§ WHAT IS BEING ASKED: Repeat the material exactly from its first line to the line that includes "bm, M['vinyl'], root5)". Skip pictures.

§ Items from a data source:
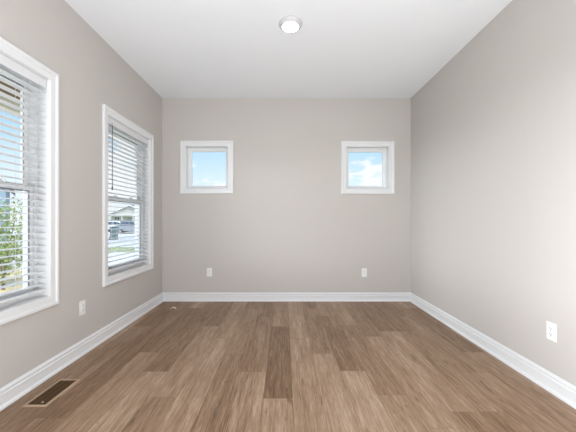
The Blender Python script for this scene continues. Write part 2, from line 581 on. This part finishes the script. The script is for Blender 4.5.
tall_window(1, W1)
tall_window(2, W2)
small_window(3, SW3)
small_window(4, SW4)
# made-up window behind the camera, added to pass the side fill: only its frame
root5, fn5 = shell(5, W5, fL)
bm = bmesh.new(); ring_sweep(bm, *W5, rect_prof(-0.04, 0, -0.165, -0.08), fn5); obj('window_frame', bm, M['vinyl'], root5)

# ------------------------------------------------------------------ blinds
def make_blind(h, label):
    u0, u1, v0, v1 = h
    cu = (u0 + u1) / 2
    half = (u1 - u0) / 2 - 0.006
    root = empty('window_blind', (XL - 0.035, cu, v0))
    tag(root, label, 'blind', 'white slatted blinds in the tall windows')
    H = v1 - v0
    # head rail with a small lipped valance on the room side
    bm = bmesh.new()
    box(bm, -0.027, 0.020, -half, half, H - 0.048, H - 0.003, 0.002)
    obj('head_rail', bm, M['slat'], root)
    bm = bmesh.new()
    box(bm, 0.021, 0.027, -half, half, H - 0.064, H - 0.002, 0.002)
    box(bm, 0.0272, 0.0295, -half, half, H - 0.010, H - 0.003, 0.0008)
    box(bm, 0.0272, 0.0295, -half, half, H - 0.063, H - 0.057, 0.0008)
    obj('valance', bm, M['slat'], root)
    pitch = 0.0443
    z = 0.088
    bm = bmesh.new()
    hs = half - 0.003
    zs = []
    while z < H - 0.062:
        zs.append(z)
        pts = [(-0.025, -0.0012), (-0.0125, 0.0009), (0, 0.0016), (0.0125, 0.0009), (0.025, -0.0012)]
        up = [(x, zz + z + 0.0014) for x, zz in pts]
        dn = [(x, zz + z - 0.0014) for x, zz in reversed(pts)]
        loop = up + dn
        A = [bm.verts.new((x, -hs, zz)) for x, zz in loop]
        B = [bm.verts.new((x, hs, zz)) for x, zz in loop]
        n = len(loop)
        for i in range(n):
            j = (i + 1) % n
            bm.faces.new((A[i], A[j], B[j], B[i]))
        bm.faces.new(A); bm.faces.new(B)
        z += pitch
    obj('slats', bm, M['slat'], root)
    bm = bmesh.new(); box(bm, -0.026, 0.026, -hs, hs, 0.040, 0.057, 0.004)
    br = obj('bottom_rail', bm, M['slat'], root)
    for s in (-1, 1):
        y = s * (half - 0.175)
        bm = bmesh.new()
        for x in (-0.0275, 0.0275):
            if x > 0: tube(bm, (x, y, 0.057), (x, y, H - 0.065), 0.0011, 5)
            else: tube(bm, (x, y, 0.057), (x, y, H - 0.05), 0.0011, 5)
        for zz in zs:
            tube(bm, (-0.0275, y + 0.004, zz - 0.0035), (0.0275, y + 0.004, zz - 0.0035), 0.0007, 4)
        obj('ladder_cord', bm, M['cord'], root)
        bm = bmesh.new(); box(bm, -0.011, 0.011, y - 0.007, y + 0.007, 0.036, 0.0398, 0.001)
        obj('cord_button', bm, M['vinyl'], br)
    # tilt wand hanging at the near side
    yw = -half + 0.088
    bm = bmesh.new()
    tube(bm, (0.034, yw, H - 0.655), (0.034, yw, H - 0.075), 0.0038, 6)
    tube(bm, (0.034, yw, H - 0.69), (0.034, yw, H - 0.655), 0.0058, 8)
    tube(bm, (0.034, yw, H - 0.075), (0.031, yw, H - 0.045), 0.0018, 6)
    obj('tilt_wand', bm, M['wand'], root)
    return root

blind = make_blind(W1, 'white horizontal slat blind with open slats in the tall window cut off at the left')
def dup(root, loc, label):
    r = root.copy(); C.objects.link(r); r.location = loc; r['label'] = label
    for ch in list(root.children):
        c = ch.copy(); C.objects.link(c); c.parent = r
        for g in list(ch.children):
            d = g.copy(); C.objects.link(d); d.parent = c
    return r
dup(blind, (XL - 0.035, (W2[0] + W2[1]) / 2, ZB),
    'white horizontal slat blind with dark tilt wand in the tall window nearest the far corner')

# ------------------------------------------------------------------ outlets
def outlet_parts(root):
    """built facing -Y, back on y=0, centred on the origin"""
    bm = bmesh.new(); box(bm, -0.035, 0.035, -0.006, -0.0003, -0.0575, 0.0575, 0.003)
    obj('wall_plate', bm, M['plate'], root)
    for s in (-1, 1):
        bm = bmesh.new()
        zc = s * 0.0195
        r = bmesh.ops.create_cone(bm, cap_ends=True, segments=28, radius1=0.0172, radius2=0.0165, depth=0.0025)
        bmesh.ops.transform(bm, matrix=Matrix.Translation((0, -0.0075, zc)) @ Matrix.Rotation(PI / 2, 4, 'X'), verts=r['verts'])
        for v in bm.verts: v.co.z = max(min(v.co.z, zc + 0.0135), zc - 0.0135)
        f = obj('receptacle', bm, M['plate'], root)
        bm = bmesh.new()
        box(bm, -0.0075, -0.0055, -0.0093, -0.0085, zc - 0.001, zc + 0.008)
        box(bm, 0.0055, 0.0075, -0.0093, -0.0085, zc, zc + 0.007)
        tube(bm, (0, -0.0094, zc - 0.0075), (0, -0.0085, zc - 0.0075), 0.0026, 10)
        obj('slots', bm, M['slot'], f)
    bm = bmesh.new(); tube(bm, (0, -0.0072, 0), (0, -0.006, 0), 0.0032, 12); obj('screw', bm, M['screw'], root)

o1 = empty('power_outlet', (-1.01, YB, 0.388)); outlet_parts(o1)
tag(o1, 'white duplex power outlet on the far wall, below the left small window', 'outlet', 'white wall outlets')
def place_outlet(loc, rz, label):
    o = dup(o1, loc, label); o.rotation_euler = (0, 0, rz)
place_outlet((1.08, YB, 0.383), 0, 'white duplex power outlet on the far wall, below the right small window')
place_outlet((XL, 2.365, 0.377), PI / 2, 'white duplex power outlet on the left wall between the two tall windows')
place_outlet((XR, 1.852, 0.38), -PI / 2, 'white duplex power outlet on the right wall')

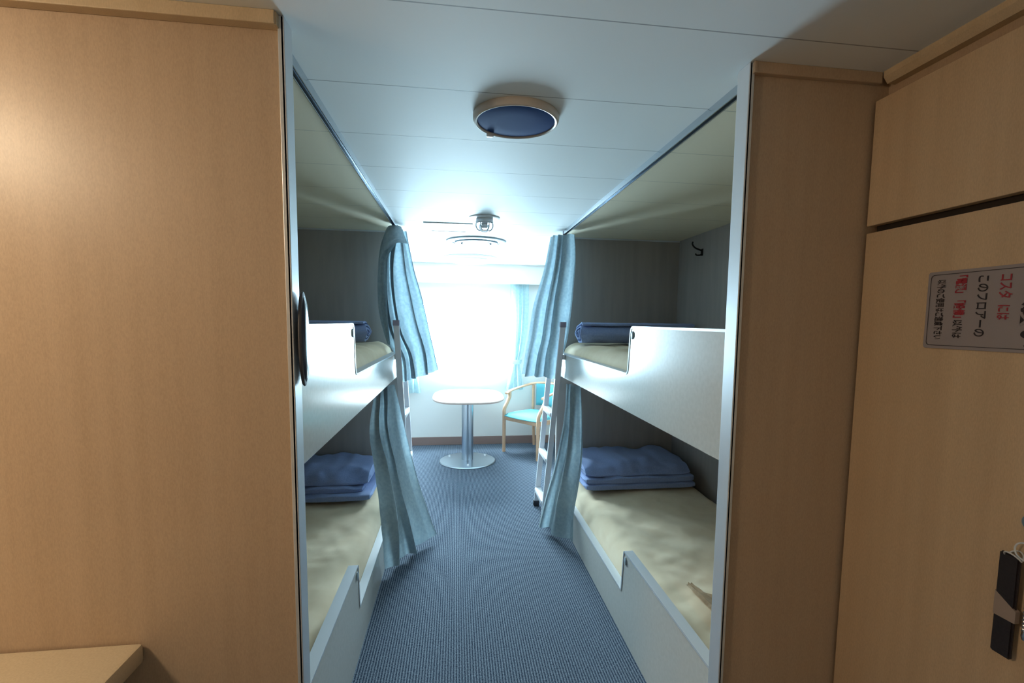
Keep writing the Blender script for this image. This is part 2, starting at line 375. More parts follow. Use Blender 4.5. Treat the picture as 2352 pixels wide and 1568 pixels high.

§ FINISHED ANSWER:
The Blender Python script for this scene continues. Write part 2, from line 581 on. This part finishes the script. The script is for Blender 4.5.
tall_window(1, W1)
tall_window(2, W2)
small_window(3, SW3)
small_window(4, SW4)
# made-up window behind the camera, added to pass the side fill: only its frame
root5, fn5 = shell(5, W5, fL)
bm = bmesh.new(); ring_sweep(bm, *W5, rect_prof(-0.04, 0, -0.165, -0.08), fn5); obj('window_frame', bm, M['vinyl'], root5)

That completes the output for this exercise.